Dawson Once a Day Milking
Patoka farmers adopt once a day milking for their heifer herd to improve profitability
Patoka dairy farmers Nick and Nicky Dawson have moved to once a day milking for their heifers, just one way the award-winning farmers are taking it easy on their environment.
Nick and Nicky are equity managers with an 186ha milking platform on the 220ha home block, and a 180ha run off nearby. The Dawsons have three children: Ben, Libby and Felicity.
They won the LIC dairy farm award in the first Ballance Farm Environment Awards for Hawke’s Bay earlier this year. The judges comments were:
• the Dawsons are role models for other dairy farms with staff management and the importance of family and wider community involvement
• they have a passion for planting and a love of trees, as well as an understanding of their role on farms
• they have a keenness to see all difficult, wet and or erodible areas set aside for plantings rather than stock
• they are using the sharemilking structure and their current equity agreement as a pathway to farm ownership
• the farm achieves high levels of production in this district while sustaining a low environmental impact.
• It is a well-balanced business across the social, financial and environmental areas and provides a platform for many people to achieve their goals.
Nick says the decision to move to once a day milking for the heifers was mainly because they have two different types of land on the property. The front 144ha is easy rolling pumice country, and out the back there is 42ha of steeper, harder land.
Once a day milking for the heifers is a way of utilising the farm better. Nick says the most distant point on the farm is 3km from the shed, so “by the time you take 480 cows out there, it is a long haul”. The energy (and milk production) lost in walking to the shed and back again was quite high.

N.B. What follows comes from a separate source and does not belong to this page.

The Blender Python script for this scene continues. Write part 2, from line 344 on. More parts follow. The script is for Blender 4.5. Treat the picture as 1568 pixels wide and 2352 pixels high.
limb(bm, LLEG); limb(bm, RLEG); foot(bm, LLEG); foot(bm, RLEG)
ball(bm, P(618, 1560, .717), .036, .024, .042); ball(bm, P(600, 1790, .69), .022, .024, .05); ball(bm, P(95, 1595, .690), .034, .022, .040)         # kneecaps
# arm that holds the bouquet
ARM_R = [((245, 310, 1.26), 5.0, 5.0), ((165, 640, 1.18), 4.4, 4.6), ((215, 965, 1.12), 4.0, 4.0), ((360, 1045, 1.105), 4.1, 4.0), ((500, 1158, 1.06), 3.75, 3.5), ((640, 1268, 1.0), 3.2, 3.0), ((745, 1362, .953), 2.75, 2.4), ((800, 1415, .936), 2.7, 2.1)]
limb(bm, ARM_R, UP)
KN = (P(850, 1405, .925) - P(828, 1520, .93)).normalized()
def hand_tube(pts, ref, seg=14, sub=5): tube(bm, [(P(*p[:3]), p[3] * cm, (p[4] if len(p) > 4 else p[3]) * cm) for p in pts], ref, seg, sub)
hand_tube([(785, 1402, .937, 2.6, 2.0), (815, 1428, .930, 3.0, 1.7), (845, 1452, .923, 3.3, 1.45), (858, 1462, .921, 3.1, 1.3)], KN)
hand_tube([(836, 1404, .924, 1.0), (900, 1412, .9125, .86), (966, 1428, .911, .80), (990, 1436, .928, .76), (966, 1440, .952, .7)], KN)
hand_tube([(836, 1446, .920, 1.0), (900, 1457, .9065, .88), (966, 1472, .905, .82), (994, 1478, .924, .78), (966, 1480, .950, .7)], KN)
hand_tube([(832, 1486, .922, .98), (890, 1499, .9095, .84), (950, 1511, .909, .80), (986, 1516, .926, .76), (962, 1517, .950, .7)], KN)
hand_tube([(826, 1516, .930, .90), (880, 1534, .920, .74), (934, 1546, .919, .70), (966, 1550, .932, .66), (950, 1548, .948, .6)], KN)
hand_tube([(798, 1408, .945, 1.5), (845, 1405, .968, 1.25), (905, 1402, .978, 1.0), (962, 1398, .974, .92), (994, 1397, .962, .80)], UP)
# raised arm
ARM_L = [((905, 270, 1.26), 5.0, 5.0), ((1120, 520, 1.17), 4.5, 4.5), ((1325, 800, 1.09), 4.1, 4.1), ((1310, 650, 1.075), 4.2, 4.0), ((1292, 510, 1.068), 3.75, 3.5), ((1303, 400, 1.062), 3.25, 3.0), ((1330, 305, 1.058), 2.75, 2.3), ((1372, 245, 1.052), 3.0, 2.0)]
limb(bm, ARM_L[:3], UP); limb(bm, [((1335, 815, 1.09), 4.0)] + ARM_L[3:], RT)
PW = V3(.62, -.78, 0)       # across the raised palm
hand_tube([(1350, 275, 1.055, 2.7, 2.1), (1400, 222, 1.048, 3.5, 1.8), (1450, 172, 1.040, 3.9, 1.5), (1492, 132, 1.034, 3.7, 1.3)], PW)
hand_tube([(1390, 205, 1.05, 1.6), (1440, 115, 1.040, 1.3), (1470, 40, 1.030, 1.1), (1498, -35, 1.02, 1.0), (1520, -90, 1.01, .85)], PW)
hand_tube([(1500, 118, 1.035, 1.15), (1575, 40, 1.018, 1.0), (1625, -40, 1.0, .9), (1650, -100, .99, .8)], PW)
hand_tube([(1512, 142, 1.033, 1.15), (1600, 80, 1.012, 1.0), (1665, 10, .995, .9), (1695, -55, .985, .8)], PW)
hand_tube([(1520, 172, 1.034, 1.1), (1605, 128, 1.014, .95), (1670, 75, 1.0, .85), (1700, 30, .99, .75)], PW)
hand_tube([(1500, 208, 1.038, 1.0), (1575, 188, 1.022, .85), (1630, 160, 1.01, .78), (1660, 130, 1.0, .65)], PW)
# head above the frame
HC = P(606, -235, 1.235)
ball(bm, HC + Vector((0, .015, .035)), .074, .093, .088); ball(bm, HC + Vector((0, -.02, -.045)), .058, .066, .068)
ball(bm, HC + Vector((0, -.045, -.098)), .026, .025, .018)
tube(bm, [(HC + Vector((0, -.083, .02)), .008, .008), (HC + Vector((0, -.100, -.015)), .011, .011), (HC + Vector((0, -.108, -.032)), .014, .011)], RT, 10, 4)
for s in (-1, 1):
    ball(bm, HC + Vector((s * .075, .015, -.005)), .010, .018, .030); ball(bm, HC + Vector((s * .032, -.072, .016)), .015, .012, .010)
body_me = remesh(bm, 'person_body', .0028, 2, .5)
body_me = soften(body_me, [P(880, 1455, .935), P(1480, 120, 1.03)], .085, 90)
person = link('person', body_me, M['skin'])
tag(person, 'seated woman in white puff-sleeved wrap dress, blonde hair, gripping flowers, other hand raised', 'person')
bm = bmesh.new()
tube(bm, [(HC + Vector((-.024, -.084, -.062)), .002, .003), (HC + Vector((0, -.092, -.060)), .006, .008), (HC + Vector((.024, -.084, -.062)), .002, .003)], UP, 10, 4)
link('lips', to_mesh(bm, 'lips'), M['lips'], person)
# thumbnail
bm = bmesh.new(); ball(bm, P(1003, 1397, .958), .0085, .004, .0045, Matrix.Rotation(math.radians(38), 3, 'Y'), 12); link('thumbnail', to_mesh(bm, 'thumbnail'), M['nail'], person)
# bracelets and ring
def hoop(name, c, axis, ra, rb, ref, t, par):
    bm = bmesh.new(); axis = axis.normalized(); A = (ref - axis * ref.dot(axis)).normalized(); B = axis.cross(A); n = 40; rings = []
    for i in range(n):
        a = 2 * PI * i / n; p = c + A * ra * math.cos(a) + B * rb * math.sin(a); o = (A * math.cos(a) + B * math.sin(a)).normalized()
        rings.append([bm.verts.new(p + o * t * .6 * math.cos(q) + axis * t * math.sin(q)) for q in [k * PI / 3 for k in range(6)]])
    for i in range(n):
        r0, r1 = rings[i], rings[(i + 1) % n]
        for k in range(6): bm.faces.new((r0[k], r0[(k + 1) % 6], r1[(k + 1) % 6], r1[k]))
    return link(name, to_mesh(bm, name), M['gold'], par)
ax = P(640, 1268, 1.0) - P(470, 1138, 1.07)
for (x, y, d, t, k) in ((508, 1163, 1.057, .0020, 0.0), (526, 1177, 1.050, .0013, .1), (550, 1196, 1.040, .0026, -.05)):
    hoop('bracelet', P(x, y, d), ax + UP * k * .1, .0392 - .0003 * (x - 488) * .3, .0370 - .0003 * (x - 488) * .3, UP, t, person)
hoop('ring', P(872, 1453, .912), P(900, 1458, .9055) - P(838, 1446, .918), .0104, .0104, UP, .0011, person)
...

There are only 100 heifers, it doesn’t take as long for them to get out to the most distant point, and they get to rest and eat more instead of being in transit to and from the shed twice a day.
They have split the heifers into their own mob so the older cows won’t bully them. Keeping them in a separate mob helps to keep the weight on them, so that they get in calf more easily for the following season.
The heifers had been milked twice a day until three weeks before mating in mid October. The decision was then made to take the pressure off the heifers and give them a good chance to start coming on heat before mating.
Another reason for making the change was that the paddocks were set up for about 350 cows. As the farm has grown and cow numbers increased, they ran one herd to make it easier.
But with the whole 480 cows together, it was found their paddock sizes were too small, with too few water troughs.
Nick says splitting the cows into two herds makes everything fit better. “We run a stocking rate of about 2.5 cows/ha over the whole farm, but out the back the stocking rate is 2.3cows/ha, which is more realistic for that country.
We are hoping production from the main herd of cows will really pump now that they are on the easy country at the front of the farm and don’t have to walk as far.
In theory the production lost from moving the heifers to once a day milking will be made up in more production from the main mob of older cows. The move is not all about the heifers.
The heifers also have better feet so can cope more easily with the walk and they should be able to forage up the hills better than the older cows”.
Great Glen Farms is an equity partnership, started six years ago. Before that the Dawsons were sharemilking on the farm, having arrived nine years before from Taranaki.
They have a 40% equity partnership, and it is working very well. There are only two partners: Stuart and Ann McPhail, and Nick and Nicky.
The good relationship keeps things really simple, and communication (while it might be a cliché) is key to making the business work.
Nick and Nicky’s objective is to increase their equity and make a profit in the short term. Their personal goal is to own the farm themselves.
Nick says someone who came to do an audit on the farm suggested they enter the Ballance Awards, and when they looked into it a bit they liked how it wasn’t all prize oriented. With some awards it is predetermined what the judges want to hear, and it takes three or four years to learn what they want.
But the Dawsons felt that the Ballance awards had a genuinely good feeling about them, and they acknowledge they have quite a good status.
Another reason they entered was to stand up for dairy farmers, and show that they are not all bad.
The awards help highlight that many dairy farmers care deeply about the environment and the Dawsons believe they are trying their best to improve sustainability.
Nick says some dairy farmers deserve the dirty dairying label, but most have really pulled their socks up in recent years.
Nick and Nicky have built on the plantings of previous owners, fenced out all the waterways, and have planted all their gullies. They have 10ha of pines on land unsuitable for grazing, and their current goal is to put poplar shade trees into every paddock.